Republicans are laboring to repair the political damage from an unpopular war in Iraq and a raft of congressional scandals — most recently involving Rep. Mark Foley, who resigned September 29 after disclosures that he had sent sexually explicit electronic messages to former House pages.

Many Republican candidates’ Web sites, which are playing an increasingly vital role in mobilizing voters, focus on warnings about the possible elevation of Democratic House leader Nancy Pelosi of California to speaker.

“Leftists need Shuler’s vote in Congress,”the Web site of Rep. Charles Taylor, a Republican of North Carolina, who is being challenged by former professional football quarterback Heath Shuler, says.

“After Shuler helps to install Pelosi on her throne, he will be benched by his party leaders,” the site says.”His mountain values would remain the stuff of stump speeches, not that of legislation.”
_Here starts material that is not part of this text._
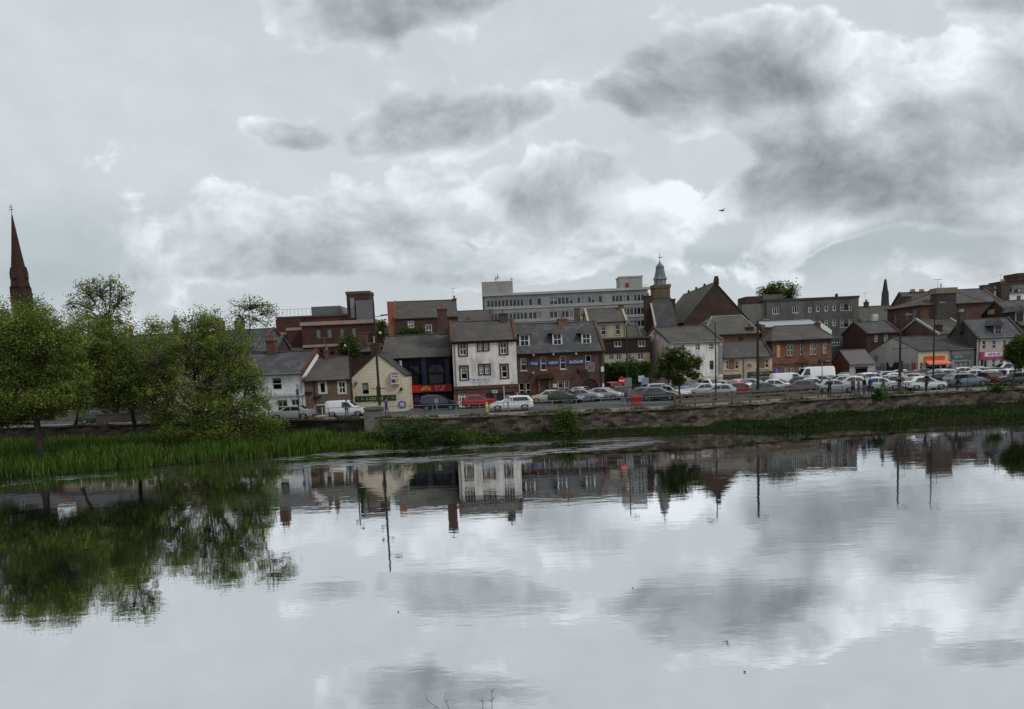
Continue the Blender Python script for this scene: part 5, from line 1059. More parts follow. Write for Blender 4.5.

In Colorado, Republican candidate Rick O’Donnell’s Web site contends that his Democratic opponent, Ed Perlmutter, will join with Rep. Charles Rangel, a Democrat of New York, to raise taxes. Mr. Rangel is in line to become Ways and Means Committee chairman if the Democrats win the House.

“It’s pricey to be a Perlmutter fan,” the site says.”Ed’s lockstep with his liberal friends Nancy Pelosi and 36-yearmember Charlie Rangel. Together they’ve said they’ll increase taxes on American families and small business.”

A streaming video clip on the Web site of Republican Senator DeWine of Ohio criticizes his Democratic opponent, Rep. Sherrod Brown, for voting “repeatedly to slash funding for national intelligence programs” and opposing the USA Patriot Act.”I’ll keep fighting to keep us safe,” Mr. DeWine says.

A television ad by the Republican National Committee that began airing over the weekend on cable news networks takes a similar tack. The ad, titled “The Stakes,” features statements by Al Qaeda leader Osama bin Laden vowing attacks on the America. “These are the stakes. Vote November 7,” the ad concludes. These themes fit into a national strategy of painting Democrats as weak on national security and eager to clobber families with new taxes, Ms. Walter said. “The goal has always been to make the Democrats an unappealing alternative,” she said. “It’s just a question of whether it works this time.”

RNC Chairman Ken Mehlman predicts that it will. Republicans will retain their majorities, he said by e-mail, because in most districts, the choice “is between higher and lower taxes, and whether we stay on the offense while we’re at war or surrender key tools.”

Democratic National Chairman Howard Dean said the Republican talk of tax hikes and hasty troop withdrawals from Iraq is a sign of a flailing party.

“We always see the Republicans coming out, your country’s going to be blown up if the Democrats take over, your taxes are going to go up,” Mr. Dean said October 15 on CNN’s “Late Edition.” “They are desperate. The truth is we believe that we ought to increase the pay of average middle-class Americans and working- class Americans.”

A Washington-based Republican consultant, David Winston, said his party faces a “critical moment” as it tries to recover from the Foley issue, which forced Republicans off their message.

Republicans need to dominate the campaign dialogue on security and the economy, and “the Democrats aren’t going to sit back and let us do that,”he said.

Republicans will try to regain the initiative by highlighting a recently enacted law tightening port security, measures to improve surveillance of suspected terrorists and success in aborting an alleged plot to blow up airliners bound for America from Britain, he said.

They are also pointing to the 4.6% September unemployment rate, a five-year low, and a record high for the Dow Jones Industrial Average to counter Democrats’ claims that Republicans have mismanaged the economy.